GIVEN INFORMATION
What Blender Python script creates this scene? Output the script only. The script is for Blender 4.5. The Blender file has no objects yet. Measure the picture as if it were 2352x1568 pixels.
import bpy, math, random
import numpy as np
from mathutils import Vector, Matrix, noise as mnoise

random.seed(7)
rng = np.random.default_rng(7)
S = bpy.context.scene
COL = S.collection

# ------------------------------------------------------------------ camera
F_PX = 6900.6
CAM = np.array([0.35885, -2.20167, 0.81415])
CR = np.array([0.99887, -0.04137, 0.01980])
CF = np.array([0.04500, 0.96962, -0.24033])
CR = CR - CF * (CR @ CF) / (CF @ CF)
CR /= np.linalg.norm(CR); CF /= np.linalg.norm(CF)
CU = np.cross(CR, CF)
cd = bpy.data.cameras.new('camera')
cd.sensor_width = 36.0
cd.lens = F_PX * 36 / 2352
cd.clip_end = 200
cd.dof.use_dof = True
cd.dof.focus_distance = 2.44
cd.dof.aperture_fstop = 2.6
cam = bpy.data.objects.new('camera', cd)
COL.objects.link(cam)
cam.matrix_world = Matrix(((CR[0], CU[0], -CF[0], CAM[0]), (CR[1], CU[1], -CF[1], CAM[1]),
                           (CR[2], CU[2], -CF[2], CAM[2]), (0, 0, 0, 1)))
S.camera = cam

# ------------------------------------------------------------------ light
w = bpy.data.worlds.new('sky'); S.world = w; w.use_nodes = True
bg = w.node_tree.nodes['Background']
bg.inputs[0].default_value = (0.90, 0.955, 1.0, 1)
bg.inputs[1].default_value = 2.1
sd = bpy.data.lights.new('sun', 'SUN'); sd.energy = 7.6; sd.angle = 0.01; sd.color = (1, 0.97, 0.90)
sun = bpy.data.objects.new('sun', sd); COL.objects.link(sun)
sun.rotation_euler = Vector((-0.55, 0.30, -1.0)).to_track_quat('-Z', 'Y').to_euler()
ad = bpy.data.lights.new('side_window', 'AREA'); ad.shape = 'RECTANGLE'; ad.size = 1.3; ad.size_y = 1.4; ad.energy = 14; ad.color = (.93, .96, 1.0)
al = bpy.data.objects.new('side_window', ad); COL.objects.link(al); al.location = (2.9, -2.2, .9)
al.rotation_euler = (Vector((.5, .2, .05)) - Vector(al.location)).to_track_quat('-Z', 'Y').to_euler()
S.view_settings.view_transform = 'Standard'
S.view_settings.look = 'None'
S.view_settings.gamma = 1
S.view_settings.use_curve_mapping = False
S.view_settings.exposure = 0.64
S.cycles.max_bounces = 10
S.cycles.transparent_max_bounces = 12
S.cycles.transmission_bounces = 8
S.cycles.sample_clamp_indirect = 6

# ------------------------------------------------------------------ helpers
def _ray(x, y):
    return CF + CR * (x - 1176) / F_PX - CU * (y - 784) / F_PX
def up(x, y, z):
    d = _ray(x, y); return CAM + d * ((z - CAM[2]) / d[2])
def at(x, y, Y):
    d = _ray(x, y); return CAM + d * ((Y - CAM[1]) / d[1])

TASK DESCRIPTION
Quote exactly the stretch of lines above that starts at the first one and ends at the line with "S.camera = cam", and nothing beyond it.

TASK RESPONSE
What Blender Python script creates this scene? Output the script only. The script is for Blender 4.5. The Blender file has no objects yet. Measure the picture as if it were 2352x1568 pixels.
import bpy, math, random
import numpy as np
from mathutils import Vector, Matrix, noise as mnoise

random.seed(7)
rng = np.random.default_rng(7)
S = bpy.context.scene
COL = S.collection

# ------------------------------------------------------------------ camera
F_PX = 6900.6
CAM = np.array([0.35885, -2.20167, 0.81415])
CR = np.array([0.99887, -0.04137, 0.01980])
CF = np.array([0.04500, 0.96962, -0.24033])
CR = CR - CF * (CR @ CF) / (CF @ CF)
CR /= np.linalg.norm(CR); CF /= np.linalg.norm(CF)
CU = np.cross(CR, CF)
cd = bpy.data.cameras.new('camera')
cd.sensor_width = 36.0
cd.lens = F_PX * 36 / 2352
cd.clip_end = 200
cd.dof.use_dof = True
cd.dof.focus_distance = 2.44
cd.dof.aperture_fstop = 2.6
cam = bpy.data.objects.new('camera', cd)
COL.objects.link(cam)
cam.matrix_world = Matrix(((CR[0], CU[0], -CF[0], CAM[0]), (CR[1], CU[1], -CF[1], CAM[1]),
                           (CR[2], CU[2], -CF[2], CAM[2]), (0, 0, 0, 1)))
S.camera = cam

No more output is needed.